[What you have to do]
Read the data and repeat all of it exactly.

[Provided data]
○ ○ ○ ○ ○

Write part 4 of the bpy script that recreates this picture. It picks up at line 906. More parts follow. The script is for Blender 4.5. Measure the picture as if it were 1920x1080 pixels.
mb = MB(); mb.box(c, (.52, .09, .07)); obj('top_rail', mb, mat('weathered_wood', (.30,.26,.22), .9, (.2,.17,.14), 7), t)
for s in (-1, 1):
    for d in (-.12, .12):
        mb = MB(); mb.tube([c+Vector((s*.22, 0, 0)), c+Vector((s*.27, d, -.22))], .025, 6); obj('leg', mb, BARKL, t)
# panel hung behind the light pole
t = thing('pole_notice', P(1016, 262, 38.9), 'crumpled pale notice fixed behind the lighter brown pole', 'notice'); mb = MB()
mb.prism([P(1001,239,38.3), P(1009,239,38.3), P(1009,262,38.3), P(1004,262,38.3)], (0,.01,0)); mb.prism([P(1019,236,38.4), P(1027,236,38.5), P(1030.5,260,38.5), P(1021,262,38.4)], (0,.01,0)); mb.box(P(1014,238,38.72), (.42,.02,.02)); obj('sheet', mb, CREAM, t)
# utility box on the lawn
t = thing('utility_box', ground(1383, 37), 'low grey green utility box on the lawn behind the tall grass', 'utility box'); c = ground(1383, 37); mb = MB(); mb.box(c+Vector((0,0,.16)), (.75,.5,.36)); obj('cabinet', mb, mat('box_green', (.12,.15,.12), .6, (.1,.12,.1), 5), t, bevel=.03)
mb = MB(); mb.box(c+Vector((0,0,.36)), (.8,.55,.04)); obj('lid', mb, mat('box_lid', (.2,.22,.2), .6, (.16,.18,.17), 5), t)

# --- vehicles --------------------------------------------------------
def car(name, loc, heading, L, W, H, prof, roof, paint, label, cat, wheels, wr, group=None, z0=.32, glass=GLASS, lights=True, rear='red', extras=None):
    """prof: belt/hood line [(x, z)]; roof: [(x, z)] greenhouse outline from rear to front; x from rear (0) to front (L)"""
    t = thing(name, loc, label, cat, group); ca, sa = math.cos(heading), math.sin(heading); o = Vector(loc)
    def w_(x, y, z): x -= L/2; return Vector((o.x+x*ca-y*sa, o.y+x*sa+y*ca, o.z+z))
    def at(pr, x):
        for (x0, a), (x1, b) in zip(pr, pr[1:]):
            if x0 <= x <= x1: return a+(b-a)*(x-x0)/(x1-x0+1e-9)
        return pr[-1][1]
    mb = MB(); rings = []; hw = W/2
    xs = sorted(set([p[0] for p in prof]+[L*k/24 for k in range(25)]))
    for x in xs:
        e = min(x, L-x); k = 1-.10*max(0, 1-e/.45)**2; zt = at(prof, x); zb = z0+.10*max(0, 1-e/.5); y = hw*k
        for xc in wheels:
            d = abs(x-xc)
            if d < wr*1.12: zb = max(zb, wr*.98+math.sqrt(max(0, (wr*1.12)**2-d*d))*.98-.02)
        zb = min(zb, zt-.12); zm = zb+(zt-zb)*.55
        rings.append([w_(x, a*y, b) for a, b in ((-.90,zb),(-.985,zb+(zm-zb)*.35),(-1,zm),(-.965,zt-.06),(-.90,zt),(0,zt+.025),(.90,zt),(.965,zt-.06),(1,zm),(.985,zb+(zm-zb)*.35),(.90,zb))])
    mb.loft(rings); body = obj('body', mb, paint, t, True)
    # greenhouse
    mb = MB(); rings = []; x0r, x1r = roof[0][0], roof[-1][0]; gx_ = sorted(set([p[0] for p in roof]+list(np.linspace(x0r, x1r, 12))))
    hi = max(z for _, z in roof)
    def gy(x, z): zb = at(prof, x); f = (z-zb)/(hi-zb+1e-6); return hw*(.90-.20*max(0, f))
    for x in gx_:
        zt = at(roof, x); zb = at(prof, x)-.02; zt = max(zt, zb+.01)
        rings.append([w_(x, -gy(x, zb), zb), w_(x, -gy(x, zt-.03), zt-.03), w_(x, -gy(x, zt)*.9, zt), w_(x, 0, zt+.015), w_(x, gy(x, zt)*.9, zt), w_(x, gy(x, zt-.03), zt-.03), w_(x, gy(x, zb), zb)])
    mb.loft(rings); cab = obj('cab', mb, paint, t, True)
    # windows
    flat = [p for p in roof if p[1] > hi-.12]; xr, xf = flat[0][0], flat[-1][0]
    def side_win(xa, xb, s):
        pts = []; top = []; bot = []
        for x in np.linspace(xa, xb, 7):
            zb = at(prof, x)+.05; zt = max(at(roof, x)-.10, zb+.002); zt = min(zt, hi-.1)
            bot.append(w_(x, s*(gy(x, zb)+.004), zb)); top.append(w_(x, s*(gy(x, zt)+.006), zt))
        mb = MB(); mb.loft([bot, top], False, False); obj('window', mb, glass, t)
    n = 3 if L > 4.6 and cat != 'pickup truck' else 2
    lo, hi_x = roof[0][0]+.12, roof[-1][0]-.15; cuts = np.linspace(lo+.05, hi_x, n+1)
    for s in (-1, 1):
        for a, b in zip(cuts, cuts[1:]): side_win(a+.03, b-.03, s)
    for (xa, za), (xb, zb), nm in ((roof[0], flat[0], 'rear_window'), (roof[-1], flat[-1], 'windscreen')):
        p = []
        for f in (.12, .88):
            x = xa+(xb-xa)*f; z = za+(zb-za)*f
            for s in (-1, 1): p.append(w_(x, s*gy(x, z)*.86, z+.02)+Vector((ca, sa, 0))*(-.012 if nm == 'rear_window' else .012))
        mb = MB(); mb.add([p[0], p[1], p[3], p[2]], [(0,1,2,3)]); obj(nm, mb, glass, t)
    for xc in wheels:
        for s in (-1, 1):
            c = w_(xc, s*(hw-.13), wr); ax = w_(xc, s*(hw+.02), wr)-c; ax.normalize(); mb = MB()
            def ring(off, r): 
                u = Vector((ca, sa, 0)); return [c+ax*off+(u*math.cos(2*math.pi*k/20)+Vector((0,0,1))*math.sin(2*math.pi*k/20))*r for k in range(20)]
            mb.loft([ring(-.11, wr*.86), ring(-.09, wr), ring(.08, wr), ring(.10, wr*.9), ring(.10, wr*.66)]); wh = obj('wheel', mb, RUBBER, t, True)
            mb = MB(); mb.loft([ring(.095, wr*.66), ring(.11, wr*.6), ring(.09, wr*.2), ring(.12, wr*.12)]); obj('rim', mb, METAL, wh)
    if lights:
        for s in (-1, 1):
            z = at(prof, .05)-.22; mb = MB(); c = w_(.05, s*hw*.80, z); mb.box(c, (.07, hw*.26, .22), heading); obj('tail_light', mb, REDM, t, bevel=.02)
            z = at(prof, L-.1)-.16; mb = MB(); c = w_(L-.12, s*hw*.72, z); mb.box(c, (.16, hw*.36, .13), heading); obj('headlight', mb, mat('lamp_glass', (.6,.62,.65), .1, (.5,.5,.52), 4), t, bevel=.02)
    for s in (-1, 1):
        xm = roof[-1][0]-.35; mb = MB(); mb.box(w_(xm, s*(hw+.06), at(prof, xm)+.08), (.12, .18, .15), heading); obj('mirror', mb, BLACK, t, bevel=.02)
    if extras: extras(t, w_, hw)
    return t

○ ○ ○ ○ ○

[Full answer]
Write part 4 of the bpy script that recreates this picture. It picks up at line 906. More parts follow. The script is for Blender 4.5. Measure the picture as if it were 1920x1080 pixels.
mb = MB(); mb.box(c, (.52, .09, .07)); obj('top_rail', mb, mat('weathered_wood', (.30,.26,.22), .9, (.2,.17,.14), 7), t)
for s in (-1, 1):
    for d in (-.12, .12):
        mb = MB(); mb.tube([c+Vector((s*.22, 0, 0)), c+Vector((s*.27, d, -.22))], .025, 6); obj('leg', mb, BARKL, t)
# panel hung behind the light pole
t = thing('pole_notice', P(1016, 262, 38.9), 'crumpled pale notice fixed behind the lighter brown pole', 'notice'); mb = MB()
mb.prism([P(1001,239,38.3), P(1009,239,38.3), P(1009,262,38.3), P(1004,262,38.3)], (0,.01,0)); mb.prism([P(1019,236,38.4), P(1027,236,38.5), P(1030.5,260,38.5), P(1021,262,38.4)], (0,.01,0)); mb.box(P(1014,238,38.72), (.42,.02,.02)); obj('sheet', mb, CREAM, t)
# utility box on the lawn
t = thing('utility_box', ground(1383, 37), 'low grey green utility box on the lawn behind the tall grass', 'utility box'); c = ground(1383, 37); mb = MB(); mb.box(c+Vector((0,0,.16)), (.75,.5,.36)); obj('cabinet', mb, mat('box_green', (.12,.15,.12), .6, (.1,.12,.1), 5), t, bevel=.03)
mb = MB(); mb.box(c+Vector((0,0,.36)), (.8,.55,.04)); obj('lid', mb, mat('box_lid', (.2,.22,.2), .6, (.16,.18,.17), 5), t)

# --- vehicles --------------------------------------------------------
def car(name, loc, heading, L, W, H, prof, roof, paint, label, cat, wheels, wr, group=None, z0=.32, glass=GLASS, lights=True, rear='red', extras=None):
    """prof: belt/hood line [(x, z)]; roof: [(x, z)] greenhouse outline from rear to front; x from rear (0) to front (L)"""
    t = thing(name, loc, label, cat, group); ca, sa = math.cos(heading), math.sin(heading); o = Vector(loc)
    def w_(x, y, z): x -= L/2; return Vector((o.x+x*ca-y*sa, o.y+x*sa+y*ca, o.z+z))
    def at(pr, x):
        for (x0, a), (x1, b) in zip(pr, pr[1:]):
            if x0 <= x <= x1: return a+(b-a)*(x-x0)/(x1-x0+1e-9)
        return pr[-1][1]
    mb = MB(); rings = []; hw = W/2
    xs = sorted(set([p[0] for p in prof]+[L*k/24 for k in range(25)]))
    for x in xs:
        e = min(x, L-x); k = 1-.10*max(0, 1-e/.45)**2; zt = at(prof, x); zb = z0+.10*max(0, 1-e/.5); y = hw*k
        for xc in wheels:
            d = abs(x-xc)
            if d < wr*1.12: zb = max(zb, wr*.98+math.sqrt(max(0, (wr*1.12)**2-d*d))*.98-.02)
        zb = min(zb, zt-.12); zm = zb+(zt-zb)*.55
        rings.append([w_(x, a*y, b) for a, b in ((-.90,zb),(-.985,zb+(zm-zb)*.35),(-1,zm),(-.965,zt-.06),(-.90,zt),(0,zt+.025),(.90,zt),(.965,zt-.06),(1,zm),(.985,zb+(zm-zb)*.35),(.90,zb))])
    mb.loft(rings); body = obj('body', mb, paint, t, True)
    # greenhouse
    mb = MB(); rings = []; x0r, x1r = roof[0][0], roof[-1][0]; gx_ = sorted(set([p[0] for p in roof]+list(np.linspace(x0r, x1r, 12))))
    hi = max(z for _, z in roof)
    def gy(x, z): zb = at(prof, x); f = (z-zb)/(hi-zb+1e-6); return hw*(.90-.20*max(0, f))
    for x in gx_:
        zt = at(roof, x); zb = at(prof, x)-.02; zt = max(zt, zb+.01)
        rings.append([w_(x, -gy(x, zb), zb), w_(x, -gy(x, zt-.03), zt-.03), w_(x, -gy(x, zt)*.9, zt), w_(x, 0, zt+.015), w_(x, gy(x, zt)*.9, zt), w_(x, gy(x, zt-.03), zt-.03), w_(x, gy(x, zb), zb)])
    mb.loft(rings); cab = obj('cab', mb, paint, t, True)
    # windows
    flat = [p for p in roof if p[1] > hi-.12]; xr, xf = flat[0][0], flat[-1][0]
    def side_win(xa, xb, s):
        pts = []; top = []; bot = []
        for x in np.linspace(xa, xb, 7):
            zb = at(prof, x)+.05; zt = max(at(roof, x)-.10, zb+.002); zt = min(zt, hi-.1)
            bot.append(w_(x, s*(gy(x, zb)+.004), zb)); top.append(w_(x, s*(gy(x, zt)+.006), zt))
        mb = MB(); mb.loft([bot, top], False, False); obj('window', mb, glass, t)
    n = 3 if L > 4.6 and cat != 'pickup truck' else 2
    lo, hi_x = roof[0][0]+.12, roof[-1][0]-.15; cuts = np.linspace(lo+.05, hi_x, n+1)
    for s in (-1, 1):
        for a, b in zip(cuts, cuts[1:]): side_win(a+.03, b-.03, s)
    for (xa, za), (xb, zb), nm in ((roof[0], flat[0], 'rear_window'), (roof[-1], flat[-1], 'windscreen')):
        p = []
        for f in (.12, .88):
            x = xa+(xb-xa)*f; z = za+(zb-za)*f
            for s in (-1, 1): p.append(w_(x, s*gy(x, z)*.86, z+.02)+Vector((ca, sa, 0))*(-.012 if nm == 'rear_window' else .012))
        mb = MB(); mb.add([p[0], p[1], p[3], p[2]], [(0,1,2,3)]); obj(nm, mb, glass, t)
    for xc in wheels:
        for s in (-1, 1):
            c = w_(xc, s*(hw-.13), wr); ax = w_(xc, s*(hw+.02), wr)-c; ax.normalize(); mb = MB()
            def ring(off, r): 
                u = Vector((ca, sa, 0)); return [c+ax*off+(u*math.cos(2*math.pi*k/20)+Vector((0,0,1))*math.sin(2*math.pi*k/20))*r for k in range(20)]
            mb.loft([ring(-.11, wr*.86), ring(-.09, wr), ring(.08, wr), ring(.10, wr*.9), ring(.10, wr*.66)]); wh = obj('wheel', mb, RUBBER, t, True)
            mb = MB(); mb.loft([ring(.095, wr*.66), ring(.11, wr*.6), ring(.09, wr*.2), ring(.12, wr*.12)]); obj('rim', mb, METAL, wh)
    if lights:
        for s in (-1, 1):
            z = at(prof, .05)-.22; mb = MB(); c = w_(.05, s*hw*.80, z); mb.box(c, (.07, hw*.26, .22), heading); obj('tail_light', mb, REDM, t, bevel=.02)
            z = at(prof, L-.1)-.16; mb = MB(); c = w_(L-.12, s*hw*.72, z); mb.box(c, (.16, hw*.36, .13), heading); obj('headlight', mb, mat('lamp_glass', (.6,.62,.65), .1, (.5,.5,.52), 4), t, bevel=.02)
    for s in (-1, 1):
        xm = roof[-1][0]-.35; mb = MB(); mb.box(w_(xm, s*(hw+.06), at(prof, xm)+.08), (.12, .18, .15), heading); obj('mirror', mb, BLACK, t, bevel=.02)
    if extras: extras(t, w_, hw)
    return t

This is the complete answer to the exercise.